The real Outer Banks is the vacation destination and home to a variety of backgrounds in North Carolina, but why doesn’t Outer Banks actually film there? The Netflix series’ first season was released in 2019 to a wide viewership among young audiences, while Outer Banks' anticipated second season drops in July 2021. In an almost Goonies-esque premise, a group of teenagers in North Carolina’s coastal Outer Banks go on a search for a sunken treasure containing $400 million in gold. The gold-searching Pogues - John B, Kiara, JJ, and Pope - face obstacles from the police and the island’s wealthy Kook residents Sarah Cameron, Wade, Rafe, and Topper.
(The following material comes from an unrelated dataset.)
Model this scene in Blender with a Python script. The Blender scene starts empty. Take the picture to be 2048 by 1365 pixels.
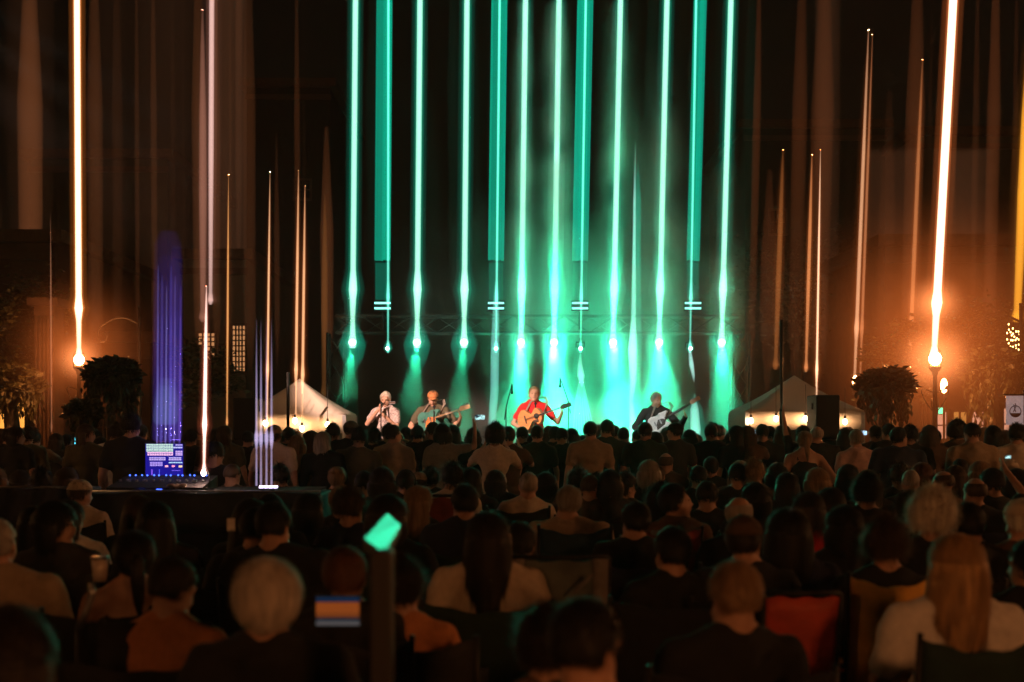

Outer Banks is set on the fictional Figure Eight wealthy section and The Cut working-class part of the real island. While Outer Banks does understand the stark income inequality and gaps between the city’s real residents, the concept of Kooks as the rich residents and Pogues as the working-class locals being enemies of the island doesn’t really exist like the creators make it seem. In fact, real Outer Banks residents don’t refer to each other as Pogues and Kooks, they’re simply fun monikers created for the show. The nuances of the true location of Outer Banks are integral to its plot and conflicts but, surprisingly, none of the show is actually filmed in North Carolina.

Related: What To Expect From Outer Banks Season 2

Co-creator and North Carolina native Jonas Pate had envisioned filming in the Outer Banks’ nearby coastal city Wilmington, North Carolina, but the state’s discriminatory laws prevented such actions. Netflix decided it wouldn’t be filming its projects in North Carolina after the state enacted its 2016 House Bill 2 Public Facilities Privacy & Security Act, more commonly known as the anti-LGBTQ+ “bathroom law". The law restricted the use of gender-specific public facilities to only allow those whose gender on their birth certificate corresponds. Controversy and backlash erupted after its enactment, with leading cases from the ACLU and transgender activists. Since North Carolina simultaneously barred local jurisdictions from signing anti-discrimination laws, repealing the bill became nearly impossible. In standing with LGBTQ+ inclusion, Netflix rightly moved filming over to the beaches of South Carolina instead.

Jonas Pate told Wilmington Star News that while he had even scouted Wilmington for locations and wanted to film there, he believed Netflix made the right call in not subjecting the cast and crew to such discriminatory laws. So that Pate could keep a real piece of North Carolina in the show, he hired local Wilmington residents on the Outer Banks crew, where they commuted to Charleston, South Carolina, for filming. Much of the support for Outer Banks’ decision to relocate came from the cast itself, who advocated for inclusion over geographic accuracy. While the beaches of Charleston, South Carolina were recreated to look like a faux-Outer Banks, real aspects of North Carolina life were still included in the Pogue characters' adventures to improve authenticity, including the state’s famous Cheerwine soda and references to UNC.

Although Outer Banks’ reasoning for not filming in North Carolina is just, the series also faced backlash for geographic inaccuracies of the state, which the creators took personally. The notable inaccurate scene comes in season 1, episode 4 when John B and Sarah venture to UNC-Chapel Hill in search of her family estate’s historical archives. The teens take a ferry from the OBX to seemingly Chapel Hill, which Southern and North Carolina residents quickly pointed out to be impossible considering the college town is landlocked. Pate responded by claiming that an Outer Banks scene in which Sarah and John B take an Uber from the ferry port to Chapel Hill was cut, unintentionally implying that the city is on the coast.